And yet Delany is also more responsible than any other college athletics figure of the past 30 years in commercializing those sports. He annexed
Penn State in the early '90s, touching off the first massive TV-driven realignment wave. He started the influential and money-printing Big Ten Network. He touched off Realignment Mania II five years ago when the league began hunting for a 12th member that eventually became
Nebraska, and then he took it to another degree with his conference's East Coast push.
You know what would really help
Rutgers' basketball players focus on academics? Not having to travel to Iowa City in the middle of the week for a conference game, as they did last week.
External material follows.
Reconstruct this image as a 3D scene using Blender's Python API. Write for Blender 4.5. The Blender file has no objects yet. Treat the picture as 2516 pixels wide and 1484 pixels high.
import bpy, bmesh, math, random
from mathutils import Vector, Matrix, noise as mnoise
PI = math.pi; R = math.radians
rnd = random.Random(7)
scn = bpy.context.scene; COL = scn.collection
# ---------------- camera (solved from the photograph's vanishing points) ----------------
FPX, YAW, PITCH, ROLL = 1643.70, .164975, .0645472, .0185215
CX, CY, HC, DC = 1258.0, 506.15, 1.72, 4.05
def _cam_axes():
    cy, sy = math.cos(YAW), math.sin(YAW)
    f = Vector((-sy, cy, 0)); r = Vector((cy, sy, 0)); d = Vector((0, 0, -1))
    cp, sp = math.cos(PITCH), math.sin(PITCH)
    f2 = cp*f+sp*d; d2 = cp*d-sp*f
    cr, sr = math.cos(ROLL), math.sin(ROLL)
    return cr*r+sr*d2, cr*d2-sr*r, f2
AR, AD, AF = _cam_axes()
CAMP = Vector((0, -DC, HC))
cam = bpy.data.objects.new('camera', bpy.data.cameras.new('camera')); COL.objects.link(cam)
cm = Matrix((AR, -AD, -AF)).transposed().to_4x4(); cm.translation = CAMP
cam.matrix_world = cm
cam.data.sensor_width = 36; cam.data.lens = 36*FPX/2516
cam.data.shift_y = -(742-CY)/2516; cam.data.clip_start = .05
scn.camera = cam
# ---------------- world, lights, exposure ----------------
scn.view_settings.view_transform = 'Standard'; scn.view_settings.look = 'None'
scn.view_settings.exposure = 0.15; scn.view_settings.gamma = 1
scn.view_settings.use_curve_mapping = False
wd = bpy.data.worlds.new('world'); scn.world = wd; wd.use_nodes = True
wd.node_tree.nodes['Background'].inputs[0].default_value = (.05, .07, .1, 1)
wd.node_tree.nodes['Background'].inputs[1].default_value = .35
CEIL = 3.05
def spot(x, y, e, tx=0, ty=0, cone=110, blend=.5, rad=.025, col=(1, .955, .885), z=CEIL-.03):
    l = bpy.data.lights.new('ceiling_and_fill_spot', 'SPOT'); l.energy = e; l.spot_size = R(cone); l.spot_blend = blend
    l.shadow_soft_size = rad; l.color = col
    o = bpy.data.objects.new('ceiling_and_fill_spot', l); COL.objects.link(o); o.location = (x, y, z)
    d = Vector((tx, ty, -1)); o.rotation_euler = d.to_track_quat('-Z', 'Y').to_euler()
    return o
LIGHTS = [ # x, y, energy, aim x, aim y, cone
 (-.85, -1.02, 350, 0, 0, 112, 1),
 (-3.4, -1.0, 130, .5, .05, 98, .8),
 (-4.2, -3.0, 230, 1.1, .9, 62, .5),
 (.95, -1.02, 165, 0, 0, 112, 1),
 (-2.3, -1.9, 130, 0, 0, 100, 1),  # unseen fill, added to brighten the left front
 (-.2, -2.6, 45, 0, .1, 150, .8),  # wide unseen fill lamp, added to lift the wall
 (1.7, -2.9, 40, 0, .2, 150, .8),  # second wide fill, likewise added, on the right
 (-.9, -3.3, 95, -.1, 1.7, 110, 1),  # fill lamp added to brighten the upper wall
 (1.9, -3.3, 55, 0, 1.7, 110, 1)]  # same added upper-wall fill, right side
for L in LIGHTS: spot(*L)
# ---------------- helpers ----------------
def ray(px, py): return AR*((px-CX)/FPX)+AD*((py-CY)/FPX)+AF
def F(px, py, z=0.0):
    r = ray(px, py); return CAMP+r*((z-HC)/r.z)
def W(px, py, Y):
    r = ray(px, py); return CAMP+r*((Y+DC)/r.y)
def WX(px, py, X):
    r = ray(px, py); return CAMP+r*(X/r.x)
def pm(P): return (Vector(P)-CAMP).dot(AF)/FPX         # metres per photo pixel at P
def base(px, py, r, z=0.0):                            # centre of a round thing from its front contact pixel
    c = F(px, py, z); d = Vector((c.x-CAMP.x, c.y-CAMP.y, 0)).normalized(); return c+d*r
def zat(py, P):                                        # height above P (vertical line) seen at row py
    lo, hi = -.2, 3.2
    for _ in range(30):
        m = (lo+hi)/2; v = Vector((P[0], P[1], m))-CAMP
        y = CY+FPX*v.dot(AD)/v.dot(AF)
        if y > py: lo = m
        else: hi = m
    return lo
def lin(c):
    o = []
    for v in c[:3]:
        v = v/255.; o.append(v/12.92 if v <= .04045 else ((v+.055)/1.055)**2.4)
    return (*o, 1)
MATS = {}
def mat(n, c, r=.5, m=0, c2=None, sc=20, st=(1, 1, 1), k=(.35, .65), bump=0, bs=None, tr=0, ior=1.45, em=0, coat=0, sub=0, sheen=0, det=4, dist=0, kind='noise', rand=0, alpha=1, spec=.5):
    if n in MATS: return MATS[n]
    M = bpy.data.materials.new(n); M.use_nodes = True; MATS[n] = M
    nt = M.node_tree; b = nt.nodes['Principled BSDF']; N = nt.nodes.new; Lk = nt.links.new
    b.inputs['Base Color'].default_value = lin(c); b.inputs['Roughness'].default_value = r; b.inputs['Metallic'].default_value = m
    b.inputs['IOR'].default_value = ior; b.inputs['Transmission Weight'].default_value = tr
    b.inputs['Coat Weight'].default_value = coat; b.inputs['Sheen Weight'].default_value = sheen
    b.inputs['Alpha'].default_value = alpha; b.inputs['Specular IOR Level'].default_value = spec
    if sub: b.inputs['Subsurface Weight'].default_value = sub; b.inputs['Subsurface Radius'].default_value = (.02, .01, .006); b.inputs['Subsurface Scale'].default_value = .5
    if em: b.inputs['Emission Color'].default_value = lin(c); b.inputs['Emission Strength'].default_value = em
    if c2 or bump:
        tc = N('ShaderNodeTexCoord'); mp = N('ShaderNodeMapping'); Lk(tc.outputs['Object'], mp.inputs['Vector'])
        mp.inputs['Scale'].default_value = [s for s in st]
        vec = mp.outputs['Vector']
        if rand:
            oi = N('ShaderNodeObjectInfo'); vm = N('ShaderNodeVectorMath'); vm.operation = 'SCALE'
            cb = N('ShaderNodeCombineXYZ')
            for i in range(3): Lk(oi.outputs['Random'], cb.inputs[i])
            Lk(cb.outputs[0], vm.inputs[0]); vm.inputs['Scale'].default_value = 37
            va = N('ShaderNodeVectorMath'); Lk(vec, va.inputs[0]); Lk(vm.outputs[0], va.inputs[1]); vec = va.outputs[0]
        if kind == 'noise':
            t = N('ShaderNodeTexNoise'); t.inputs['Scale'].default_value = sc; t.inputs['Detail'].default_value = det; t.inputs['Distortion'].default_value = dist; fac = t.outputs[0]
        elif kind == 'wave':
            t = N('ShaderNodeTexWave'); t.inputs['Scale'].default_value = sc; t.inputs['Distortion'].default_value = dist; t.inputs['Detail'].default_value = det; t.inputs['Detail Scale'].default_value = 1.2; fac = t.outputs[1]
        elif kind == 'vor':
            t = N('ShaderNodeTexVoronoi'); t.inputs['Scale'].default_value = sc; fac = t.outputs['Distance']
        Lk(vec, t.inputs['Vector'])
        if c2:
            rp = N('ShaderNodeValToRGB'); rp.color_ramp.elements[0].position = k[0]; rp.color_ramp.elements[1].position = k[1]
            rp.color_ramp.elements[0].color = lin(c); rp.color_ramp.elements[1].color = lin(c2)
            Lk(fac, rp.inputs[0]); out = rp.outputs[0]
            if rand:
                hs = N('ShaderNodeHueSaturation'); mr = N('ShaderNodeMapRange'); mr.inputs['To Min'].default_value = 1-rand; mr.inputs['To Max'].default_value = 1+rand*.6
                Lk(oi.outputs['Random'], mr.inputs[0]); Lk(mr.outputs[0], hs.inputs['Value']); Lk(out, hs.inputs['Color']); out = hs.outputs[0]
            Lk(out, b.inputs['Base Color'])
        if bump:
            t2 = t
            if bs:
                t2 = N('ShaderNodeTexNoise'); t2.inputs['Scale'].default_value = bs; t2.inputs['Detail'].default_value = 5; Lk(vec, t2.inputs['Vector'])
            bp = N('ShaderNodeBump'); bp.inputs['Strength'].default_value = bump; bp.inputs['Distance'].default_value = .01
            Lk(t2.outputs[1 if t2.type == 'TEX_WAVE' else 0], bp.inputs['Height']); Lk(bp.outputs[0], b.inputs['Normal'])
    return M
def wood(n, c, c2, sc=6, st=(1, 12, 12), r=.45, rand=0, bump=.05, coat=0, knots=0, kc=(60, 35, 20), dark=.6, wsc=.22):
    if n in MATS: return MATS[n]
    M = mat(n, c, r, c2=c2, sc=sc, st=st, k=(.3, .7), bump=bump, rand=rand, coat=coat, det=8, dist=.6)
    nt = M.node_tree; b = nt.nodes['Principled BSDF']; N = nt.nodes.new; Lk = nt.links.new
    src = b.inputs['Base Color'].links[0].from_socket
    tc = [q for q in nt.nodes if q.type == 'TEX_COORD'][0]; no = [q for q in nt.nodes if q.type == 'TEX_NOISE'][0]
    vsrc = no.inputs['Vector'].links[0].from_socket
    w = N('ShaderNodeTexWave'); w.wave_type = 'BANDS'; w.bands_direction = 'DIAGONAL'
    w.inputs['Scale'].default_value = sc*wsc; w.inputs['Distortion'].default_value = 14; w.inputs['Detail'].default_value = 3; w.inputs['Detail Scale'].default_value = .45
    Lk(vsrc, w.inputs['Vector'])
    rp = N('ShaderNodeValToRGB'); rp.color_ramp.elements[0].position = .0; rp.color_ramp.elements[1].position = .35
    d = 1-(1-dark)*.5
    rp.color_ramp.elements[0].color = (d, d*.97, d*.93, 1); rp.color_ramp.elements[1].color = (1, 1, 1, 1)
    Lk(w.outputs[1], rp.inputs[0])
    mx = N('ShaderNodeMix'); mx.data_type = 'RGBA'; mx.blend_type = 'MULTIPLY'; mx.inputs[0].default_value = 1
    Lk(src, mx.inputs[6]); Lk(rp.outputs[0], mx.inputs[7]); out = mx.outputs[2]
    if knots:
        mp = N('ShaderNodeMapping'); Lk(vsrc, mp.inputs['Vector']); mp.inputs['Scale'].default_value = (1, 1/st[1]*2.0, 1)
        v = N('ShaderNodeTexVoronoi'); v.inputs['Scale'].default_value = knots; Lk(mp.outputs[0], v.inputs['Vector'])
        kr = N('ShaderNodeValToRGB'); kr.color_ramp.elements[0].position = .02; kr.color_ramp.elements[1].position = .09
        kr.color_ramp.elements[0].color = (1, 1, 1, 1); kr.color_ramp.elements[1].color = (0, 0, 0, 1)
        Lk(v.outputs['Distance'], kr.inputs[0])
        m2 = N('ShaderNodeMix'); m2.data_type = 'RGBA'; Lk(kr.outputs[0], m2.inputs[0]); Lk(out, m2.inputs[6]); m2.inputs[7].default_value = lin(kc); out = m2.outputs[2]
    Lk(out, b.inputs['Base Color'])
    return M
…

But Delany is also a well-heeled navigator of the NCAA policy-making maze. He does not launch massive initiatives without a realistic end game. And deep down he surely knows the road he's undertaking will not end with a national vote for the restoration of freshman ineligibility at next January's convention.
The SEC, for one, will never go for it. Not as long as Calipari's churning out national title contenders full of freshmen and football powers like
Alabama and
LSU are luring five-stars with the promise of a "three-year plan" to get to the NFL. Meanwhile, most of the other 27 Division I conferences have little incentive to support such a move because most of them aren't getting confused for pseudo-professional leagues. Even if Delany could get the majority of his peers on board, surely he realizes the opposition he'd run into trying to impose such a radical restriction on just those two sports.
"It would be really hard to defend" singling out football and men's basketball, said one AD. "If [the reason is] academic preparedness, I've got some football players who come here superbly prepared to handle both. If it's something to do with their status as revenue sports, that doesn't make any sense."
All of which has led to dismissive reactions like that of Syracuse coach Jim Boeheim, who recently said of freshman ineligibility: "It's something that will never happen, and I don't know why people are talking about it."
Realistically, Delany's true agenda is not to make freshmen ineligible. But he's trying to accomplish something just by getting the rest of the industry to talk about it.
Maybe he's hoping to pressure the NBA into changing its age minimum and thus ridding college basketball of Calipari's coveted one-and-dones. But that seems an awfully convoluted way of going about it.
Maybe he's trying to focus more attention on disparities in admissions standards and help negate an issue that's often put his members at a disadvantage in football. Former
Wisconsin coach Gary Andersen recently said he left for
Oregon State in large part over frustrations about the
Badgers' admissions policies.
Whatever the case, he's ensured the freshman issue will be high on the conversation list at other conference's annual meetings this spring. Their first order of business should be a discussion about why they're discussing this.